Jul 02, 2024
OHIO University Undergraduate Catalog 2023-2024

ISE 4311 - Applied Systems Engineering


Introduces students to key thoughts and tools needed to move to the next level of engineering design excellence, where designing an operational component that works well by itself is not enough. Here students learn how to ensure that a product meets the customer’s actual need, that it works optimally and behaves as expected within a much larger and more complex system, that it lasts for its entire expected life, and that it does all these things at an affordable and stable cost. Individual disciplines of system engineering, such as requirements analysis, functional design, and life cycle cost analysis, are identified, integrated into a new way of thinking–systems thinking–and illustrated by a series of exercises and actual case studies from industry and government. Notable successes and spectacular failures are examined, and the indispensable role of the influential team leader is described. Systems engineering is shown to be a uniquely effective interface between management, customers, suppliers, specialty engineers and other stakeholders in the systems development process.

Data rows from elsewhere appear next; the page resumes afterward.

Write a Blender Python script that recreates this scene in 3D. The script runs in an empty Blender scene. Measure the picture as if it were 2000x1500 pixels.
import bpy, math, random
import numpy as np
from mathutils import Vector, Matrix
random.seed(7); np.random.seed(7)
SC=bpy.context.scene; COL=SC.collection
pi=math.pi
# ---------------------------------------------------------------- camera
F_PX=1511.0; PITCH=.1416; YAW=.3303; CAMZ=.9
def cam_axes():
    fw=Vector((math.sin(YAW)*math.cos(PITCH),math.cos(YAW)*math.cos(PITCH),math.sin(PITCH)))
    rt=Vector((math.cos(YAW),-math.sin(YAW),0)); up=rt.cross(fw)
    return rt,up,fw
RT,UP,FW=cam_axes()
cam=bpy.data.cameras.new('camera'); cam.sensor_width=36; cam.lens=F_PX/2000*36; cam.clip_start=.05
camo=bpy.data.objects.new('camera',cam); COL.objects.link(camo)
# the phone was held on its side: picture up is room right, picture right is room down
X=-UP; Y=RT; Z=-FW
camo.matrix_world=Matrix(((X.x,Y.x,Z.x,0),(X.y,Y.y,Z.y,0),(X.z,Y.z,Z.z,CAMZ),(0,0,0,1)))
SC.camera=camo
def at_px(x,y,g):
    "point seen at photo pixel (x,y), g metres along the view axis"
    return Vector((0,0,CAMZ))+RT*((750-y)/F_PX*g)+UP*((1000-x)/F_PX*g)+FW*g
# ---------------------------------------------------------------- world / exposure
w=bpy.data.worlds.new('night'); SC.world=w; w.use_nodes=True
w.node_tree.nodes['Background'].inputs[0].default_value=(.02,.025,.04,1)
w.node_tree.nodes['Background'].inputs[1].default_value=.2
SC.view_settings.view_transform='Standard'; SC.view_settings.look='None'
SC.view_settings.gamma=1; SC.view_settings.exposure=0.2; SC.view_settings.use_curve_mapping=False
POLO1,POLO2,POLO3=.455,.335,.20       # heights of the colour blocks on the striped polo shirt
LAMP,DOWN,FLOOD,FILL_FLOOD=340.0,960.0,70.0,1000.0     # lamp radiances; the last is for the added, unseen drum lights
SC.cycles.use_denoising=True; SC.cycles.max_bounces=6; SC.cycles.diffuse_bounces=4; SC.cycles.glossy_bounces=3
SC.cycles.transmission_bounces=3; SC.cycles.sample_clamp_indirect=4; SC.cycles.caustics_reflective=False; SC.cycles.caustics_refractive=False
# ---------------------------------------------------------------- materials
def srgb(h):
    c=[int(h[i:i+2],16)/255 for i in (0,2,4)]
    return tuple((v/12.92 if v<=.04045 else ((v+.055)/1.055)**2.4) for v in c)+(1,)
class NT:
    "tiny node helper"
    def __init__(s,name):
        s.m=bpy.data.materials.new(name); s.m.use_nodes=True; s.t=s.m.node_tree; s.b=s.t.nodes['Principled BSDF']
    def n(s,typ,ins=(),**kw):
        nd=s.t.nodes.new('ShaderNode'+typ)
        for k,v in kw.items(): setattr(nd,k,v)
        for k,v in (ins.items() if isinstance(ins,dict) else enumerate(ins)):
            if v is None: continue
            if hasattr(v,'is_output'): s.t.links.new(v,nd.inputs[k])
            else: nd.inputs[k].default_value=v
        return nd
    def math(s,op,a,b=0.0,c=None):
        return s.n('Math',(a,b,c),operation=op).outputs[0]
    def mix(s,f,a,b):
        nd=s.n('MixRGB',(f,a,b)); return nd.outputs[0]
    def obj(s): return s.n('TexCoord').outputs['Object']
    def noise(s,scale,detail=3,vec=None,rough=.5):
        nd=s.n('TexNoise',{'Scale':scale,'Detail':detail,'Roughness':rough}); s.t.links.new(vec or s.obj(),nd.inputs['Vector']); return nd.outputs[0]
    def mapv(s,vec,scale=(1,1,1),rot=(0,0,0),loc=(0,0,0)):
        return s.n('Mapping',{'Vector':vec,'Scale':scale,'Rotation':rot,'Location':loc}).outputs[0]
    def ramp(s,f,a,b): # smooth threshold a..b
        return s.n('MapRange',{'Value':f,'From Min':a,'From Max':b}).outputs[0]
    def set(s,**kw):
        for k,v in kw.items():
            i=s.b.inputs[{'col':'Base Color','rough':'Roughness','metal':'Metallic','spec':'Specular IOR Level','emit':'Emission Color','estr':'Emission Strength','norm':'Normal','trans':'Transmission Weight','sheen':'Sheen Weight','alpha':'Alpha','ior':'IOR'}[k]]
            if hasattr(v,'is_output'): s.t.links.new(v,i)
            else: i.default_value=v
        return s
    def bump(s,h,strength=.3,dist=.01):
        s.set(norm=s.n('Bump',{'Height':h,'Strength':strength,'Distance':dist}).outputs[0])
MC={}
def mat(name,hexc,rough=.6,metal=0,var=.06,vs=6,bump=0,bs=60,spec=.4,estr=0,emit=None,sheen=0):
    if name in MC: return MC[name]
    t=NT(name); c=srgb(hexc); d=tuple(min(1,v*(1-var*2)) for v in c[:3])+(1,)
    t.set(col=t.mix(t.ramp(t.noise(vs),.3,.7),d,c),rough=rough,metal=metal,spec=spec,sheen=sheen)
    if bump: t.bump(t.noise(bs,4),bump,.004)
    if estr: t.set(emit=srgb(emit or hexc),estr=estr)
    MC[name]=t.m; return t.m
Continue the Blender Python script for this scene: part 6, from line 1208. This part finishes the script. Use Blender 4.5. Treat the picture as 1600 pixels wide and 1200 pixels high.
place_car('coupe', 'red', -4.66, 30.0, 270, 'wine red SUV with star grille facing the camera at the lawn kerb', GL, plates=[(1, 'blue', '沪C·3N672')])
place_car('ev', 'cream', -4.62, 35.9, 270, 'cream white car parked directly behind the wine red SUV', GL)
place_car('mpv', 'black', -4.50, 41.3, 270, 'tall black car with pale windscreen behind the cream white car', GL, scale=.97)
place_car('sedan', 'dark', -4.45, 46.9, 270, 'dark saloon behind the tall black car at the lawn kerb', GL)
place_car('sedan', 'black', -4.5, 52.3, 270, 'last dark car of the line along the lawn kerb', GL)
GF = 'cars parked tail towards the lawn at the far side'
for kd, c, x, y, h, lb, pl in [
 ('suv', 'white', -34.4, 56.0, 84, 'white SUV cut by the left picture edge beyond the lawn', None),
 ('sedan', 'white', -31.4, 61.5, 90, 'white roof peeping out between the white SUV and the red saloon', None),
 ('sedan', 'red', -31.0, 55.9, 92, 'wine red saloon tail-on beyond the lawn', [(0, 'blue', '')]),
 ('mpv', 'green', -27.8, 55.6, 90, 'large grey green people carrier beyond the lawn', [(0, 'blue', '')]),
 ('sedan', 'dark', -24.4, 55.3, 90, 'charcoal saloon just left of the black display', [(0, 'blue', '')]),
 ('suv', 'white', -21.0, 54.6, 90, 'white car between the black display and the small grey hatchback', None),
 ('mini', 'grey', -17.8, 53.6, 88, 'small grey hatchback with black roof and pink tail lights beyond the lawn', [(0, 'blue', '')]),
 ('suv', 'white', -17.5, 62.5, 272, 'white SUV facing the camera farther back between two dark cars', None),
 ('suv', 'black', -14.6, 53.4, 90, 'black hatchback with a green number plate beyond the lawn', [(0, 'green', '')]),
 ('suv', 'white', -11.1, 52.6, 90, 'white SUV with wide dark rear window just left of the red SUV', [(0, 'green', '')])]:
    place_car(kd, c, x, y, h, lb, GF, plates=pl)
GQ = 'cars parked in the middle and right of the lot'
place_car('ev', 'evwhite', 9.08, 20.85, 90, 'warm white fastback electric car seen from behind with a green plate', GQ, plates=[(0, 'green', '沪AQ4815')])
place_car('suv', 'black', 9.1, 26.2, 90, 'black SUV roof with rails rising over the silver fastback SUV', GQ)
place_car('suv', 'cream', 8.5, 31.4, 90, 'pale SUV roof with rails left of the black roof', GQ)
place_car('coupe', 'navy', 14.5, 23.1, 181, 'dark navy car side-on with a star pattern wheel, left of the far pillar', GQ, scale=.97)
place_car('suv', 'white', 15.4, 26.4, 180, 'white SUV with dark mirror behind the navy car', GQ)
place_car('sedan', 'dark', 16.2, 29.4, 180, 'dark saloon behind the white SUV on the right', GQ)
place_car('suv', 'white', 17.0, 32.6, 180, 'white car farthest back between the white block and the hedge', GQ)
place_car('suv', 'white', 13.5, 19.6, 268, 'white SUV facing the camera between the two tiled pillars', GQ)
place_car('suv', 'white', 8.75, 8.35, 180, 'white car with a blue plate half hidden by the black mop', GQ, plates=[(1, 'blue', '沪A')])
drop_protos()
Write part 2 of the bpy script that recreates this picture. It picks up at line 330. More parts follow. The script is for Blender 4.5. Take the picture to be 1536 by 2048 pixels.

Requisites: (ET 2400 or ET 2450) and (junior or senior)
Credit Hours: 3
Repeat/Retake Information: May be retaken two times excluding withdrawals, but only last course taken counts.
Lecture/Lab Hours: 3.0 lecture
Grades: Eligible Grades: A-F,WP,WF,WN,FN,AU,I
Learning Outcomes:
  • Students will be able to create concise definitions of the terms “systems thinking” and “systems engineering”.
  • Students will be able to successfully apply four stages of a systems decision process (problem definition, solution design, decision making, and planning for implementation) in selected exercises, projects, system models and/or case studies.
  • Students will be able to construct a system life cycle plan to meet system requirements.
  • Students will be able to solve basic problems of the type(s) encountered when designing to ensure affordability and reliability, and explain other criteria including maintainability, producibility, supportability, and sustainability.
  • Students will be able to formulate a leadership philosophy most likely to achieve success as a systems engineer in the design and development of a mid-to-large-scale, complex system.